Aim of the exercise: Identify each line below that contains the word "picture", and copy it out.

Data supplied:
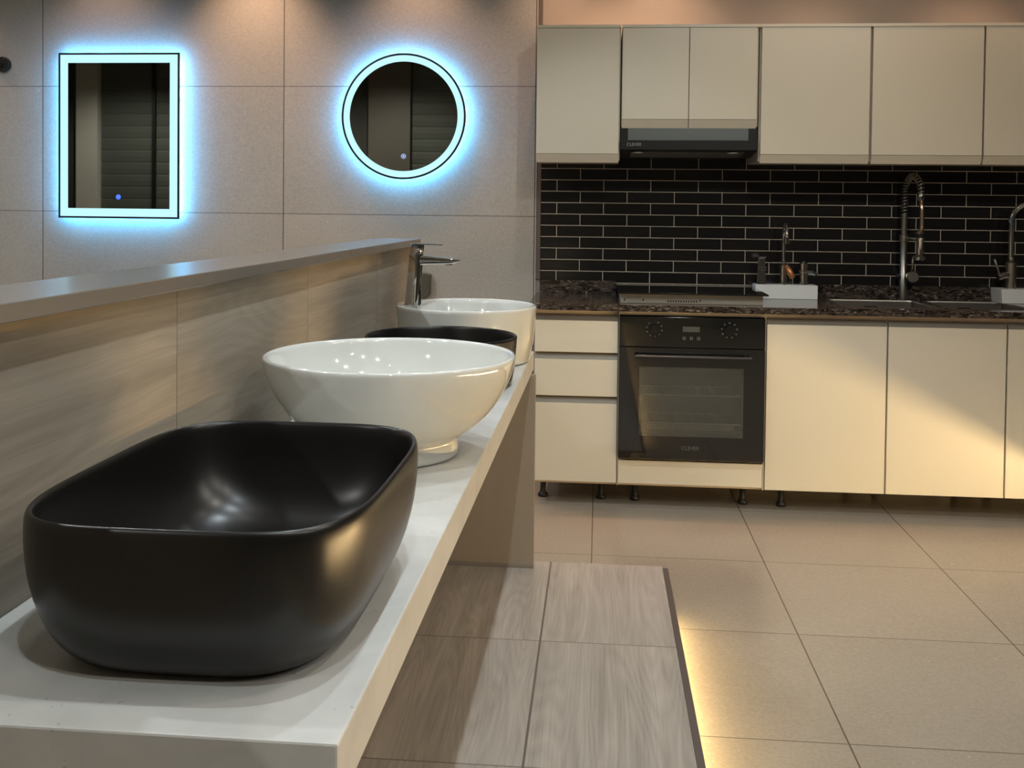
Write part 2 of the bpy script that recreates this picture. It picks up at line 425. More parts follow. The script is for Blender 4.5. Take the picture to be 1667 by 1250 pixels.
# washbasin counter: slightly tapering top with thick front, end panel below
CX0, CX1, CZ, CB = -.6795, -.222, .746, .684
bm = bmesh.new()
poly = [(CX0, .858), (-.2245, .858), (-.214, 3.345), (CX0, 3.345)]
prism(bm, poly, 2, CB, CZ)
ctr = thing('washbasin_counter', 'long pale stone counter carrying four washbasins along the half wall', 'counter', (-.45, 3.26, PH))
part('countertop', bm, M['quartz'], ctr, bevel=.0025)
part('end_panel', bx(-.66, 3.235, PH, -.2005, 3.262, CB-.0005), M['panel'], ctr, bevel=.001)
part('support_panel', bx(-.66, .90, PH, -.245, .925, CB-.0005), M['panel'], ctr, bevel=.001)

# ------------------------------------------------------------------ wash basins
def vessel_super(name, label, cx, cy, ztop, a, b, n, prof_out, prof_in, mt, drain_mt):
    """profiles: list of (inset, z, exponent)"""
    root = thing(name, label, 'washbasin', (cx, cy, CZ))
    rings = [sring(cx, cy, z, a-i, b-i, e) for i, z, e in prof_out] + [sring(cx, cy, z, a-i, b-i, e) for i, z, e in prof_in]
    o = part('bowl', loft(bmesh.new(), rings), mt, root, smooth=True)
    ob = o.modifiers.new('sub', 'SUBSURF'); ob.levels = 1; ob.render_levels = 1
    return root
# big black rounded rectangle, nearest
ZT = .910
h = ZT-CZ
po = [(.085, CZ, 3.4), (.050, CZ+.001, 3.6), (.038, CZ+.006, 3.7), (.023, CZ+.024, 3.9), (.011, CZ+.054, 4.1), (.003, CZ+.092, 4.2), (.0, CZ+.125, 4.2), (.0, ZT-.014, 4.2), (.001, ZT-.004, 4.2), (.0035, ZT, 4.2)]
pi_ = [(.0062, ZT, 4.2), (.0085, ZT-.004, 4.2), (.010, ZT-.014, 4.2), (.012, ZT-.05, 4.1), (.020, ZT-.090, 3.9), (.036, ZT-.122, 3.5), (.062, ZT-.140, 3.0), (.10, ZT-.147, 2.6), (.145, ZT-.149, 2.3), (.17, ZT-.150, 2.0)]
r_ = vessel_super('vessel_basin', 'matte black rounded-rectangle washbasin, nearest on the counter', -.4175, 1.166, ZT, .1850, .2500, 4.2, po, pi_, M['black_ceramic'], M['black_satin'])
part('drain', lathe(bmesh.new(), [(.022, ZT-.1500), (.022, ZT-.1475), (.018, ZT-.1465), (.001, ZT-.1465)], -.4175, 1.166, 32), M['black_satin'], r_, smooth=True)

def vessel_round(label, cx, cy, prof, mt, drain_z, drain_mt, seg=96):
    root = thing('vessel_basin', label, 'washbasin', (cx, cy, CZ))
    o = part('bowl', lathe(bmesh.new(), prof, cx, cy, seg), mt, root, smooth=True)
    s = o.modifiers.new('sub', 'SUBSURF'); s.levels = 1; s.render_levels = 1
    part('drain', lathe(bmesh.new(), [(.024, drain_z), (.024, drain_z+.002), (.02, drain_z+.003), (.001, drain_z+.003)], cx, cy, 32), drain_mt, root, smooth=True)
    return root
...
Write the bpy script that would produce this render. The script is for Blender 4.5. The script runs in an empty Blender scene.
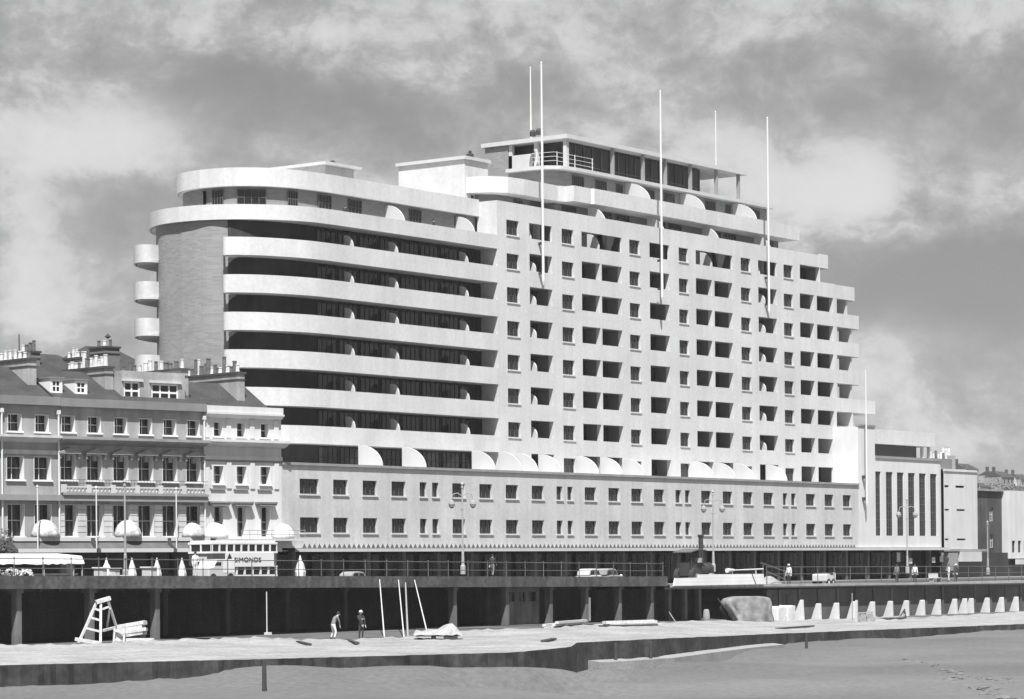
...
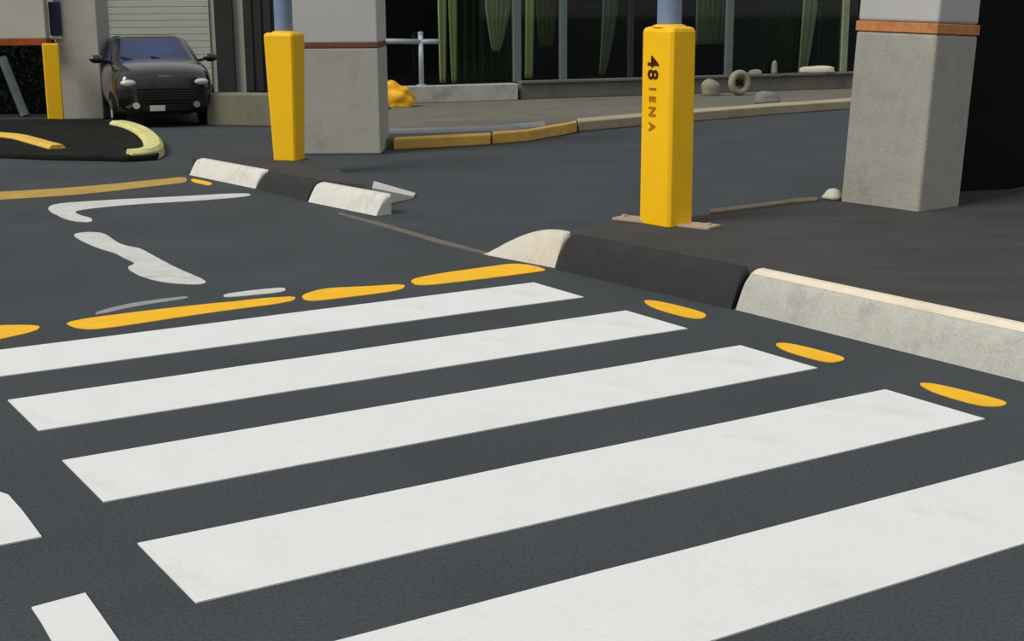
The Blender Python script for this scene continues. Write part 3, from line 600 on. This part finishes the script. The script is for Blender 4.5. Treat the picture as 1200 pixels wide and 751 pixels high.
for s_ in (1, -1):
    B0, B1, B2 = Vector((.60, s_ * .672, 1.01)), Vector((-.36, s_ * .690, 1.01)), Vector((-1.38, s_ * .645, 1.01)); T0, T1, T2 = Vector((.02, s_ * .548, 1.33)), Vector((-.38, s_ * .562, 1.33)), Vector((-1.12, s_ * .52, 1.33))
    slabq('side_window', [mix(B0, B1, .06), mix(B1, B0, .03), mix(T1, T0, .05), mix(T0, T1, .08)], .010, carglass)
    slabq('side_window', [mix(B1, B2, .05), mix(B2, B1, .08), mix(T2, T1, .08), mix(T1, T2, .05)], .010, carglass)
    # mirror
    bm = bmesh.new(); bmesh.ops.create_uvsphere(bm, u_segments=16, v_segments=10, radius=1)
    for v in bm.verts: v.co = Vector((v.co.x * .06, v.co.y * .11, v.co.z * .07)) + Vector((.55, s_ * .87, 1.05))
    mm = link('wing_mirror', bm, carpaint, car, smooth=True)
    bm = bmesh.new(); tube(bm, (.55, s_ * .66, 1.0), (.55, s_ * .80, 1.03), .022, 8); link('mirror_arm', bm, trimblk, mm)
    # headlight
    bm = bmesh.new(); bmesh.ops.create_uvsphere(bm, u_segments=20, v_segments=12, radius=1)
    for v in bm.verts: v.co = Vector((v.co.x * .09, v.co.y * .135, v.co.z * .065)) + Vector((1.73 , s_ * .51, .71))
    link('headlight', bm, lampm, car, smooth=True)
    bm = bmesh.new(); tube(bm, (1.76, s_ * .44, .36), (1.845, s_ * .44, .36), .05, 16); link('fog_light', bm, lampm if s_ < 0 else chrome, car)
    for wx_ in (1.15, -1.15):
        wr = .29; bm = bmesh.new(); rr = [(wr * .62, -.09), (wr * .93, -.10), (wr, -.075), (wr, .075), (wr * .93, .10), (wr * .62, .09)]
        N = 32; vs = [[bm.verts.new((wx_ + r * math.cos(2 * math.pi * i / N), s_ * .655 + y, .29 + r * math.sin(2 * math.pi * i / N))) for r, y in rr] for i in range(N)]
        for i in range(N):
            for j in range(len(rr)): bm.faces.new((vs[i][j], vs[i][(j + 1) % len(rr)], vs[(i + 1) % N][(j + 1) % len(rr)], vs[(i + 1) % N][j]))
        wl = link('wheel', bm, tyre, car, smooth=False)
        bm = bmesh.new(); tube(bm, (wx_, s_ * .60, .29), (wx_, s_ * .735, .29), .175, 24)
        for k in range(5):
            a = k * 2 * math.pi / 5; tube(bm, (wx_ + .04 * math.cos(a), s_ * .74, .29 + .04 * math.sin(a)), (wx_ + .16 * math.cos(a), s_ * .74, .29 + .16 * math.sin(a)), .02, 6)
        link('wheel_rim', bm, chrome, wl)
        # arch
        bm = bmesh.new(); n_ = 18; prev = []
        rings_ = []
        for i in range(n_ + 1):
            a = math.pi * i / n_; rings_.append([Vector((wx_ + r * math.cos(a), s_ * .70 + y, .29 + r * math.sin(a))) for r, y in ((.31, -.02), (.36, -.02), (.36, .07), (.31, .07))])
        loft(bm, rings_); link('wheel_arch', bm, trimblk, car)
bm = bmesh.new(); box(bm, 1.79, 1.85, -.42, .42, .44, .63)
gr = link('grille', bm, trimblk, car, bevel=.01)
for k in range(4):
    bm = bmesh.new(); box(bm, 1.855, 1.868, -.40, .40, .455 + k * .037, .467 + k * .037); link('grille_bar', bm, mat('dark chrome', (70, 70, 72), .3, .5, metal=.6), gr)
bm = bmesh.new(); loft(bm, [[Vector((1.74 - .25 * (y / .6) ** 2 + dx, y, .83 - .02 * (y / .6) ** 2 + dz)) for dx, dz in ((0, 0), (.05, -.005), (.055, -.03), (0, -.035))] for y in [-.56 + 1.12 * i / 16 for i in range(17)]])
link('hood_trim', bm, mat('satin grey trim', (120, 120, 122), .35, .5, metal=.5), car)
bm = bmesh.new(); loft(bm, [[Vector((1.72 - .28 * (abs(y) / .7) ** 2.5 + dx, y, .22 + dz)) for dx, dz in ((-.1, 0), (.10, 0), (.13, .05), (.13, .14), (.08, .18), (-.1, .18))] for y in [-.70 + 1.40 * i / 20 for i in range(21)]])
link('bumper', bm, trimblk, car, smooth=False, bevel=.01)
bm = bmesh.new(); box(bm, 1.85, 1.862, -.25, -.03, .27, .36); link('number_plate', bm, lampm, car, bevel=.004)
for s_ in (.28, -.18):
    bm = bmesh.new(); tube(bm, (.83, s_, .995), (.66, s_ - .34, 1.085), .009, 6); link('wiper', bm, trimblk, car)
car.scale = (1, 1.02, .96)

Exercise answer:
Write part 2 of the bpy script that recreates this picture. It picks up at line 425. More parts follow. The script is for Blender 4.5. Take the picture to be 1667 by 1250 pixels.
The Blender Python script for this scene continues. Write part 3, from line 600 on. This part finishes the script. The script is for Blender 4.5. Treat the picture as 1200 pixels wide and 751 pixels high.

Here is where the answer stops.